* START *

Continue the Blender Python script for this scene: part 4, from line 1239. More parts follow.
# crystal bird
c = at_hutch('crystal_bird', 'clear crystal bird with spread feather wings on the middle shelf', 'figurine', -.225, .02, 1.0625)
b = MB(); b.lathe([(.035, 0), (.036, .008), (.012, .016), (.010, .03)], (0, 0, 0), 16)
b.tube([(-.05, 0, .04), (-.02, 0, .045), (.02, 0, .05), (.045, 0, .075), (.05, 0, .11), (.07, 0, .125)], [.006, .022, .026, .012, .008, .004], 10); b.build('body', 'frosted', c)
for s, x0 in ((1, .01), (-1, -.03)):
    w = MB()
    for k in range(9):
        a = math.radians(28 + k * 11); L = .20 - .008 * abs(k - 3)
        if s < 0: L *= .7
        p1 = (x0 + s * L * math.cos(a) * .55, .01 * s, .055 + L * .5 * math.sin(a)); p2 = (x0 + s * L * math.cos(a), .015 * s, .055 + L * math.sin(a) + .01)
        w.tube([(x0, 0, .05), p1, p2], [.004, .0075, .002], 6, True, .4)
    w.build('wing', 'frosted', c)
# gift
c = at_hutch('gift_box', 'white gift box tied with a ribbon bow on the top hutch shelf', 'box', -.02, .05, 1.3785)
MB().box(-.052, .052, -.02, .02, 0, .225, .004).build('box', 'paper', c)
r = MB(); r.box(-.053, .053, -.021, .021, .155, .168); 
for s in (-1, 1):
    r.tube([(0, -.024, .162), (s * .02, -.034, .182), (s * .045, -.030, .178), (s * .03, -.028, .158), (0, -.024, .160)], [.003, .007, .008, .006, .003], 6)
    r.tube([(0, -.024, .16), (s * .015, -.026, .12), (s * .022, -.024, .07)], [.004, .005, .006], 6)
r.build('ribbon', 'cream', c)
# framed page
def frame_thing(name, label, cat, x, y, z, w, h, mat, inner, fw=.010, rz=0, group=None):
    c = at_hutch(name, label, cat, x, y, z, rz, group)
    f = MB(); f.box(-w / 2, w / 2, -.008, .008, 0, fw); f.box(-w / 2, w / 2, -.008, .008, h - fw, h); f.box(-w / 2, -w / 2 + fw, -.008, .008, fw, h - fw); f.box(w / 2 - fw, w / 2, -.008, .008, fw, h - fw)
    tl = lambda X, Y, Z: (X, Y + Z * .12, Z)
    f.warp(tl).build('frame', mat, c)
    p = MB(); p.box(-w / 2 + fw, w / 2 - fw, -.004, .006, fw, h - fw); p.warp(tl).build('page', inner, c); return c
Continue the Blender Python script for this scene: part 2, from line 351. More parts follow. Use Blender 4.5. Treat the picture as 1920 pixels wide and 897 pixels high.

* END *

Exercise task — Copy each line in the data that holds the word "scene".

Answer below —
Continue the Blender Python script for this scene: part 4, from line 1239. More parts follow.
Continue the Blender Python script for this scene: part 2, from line 351. More parts follow. Use Blender 4.5. Treat the picture as 1920 pixels wide and 897 pixels high.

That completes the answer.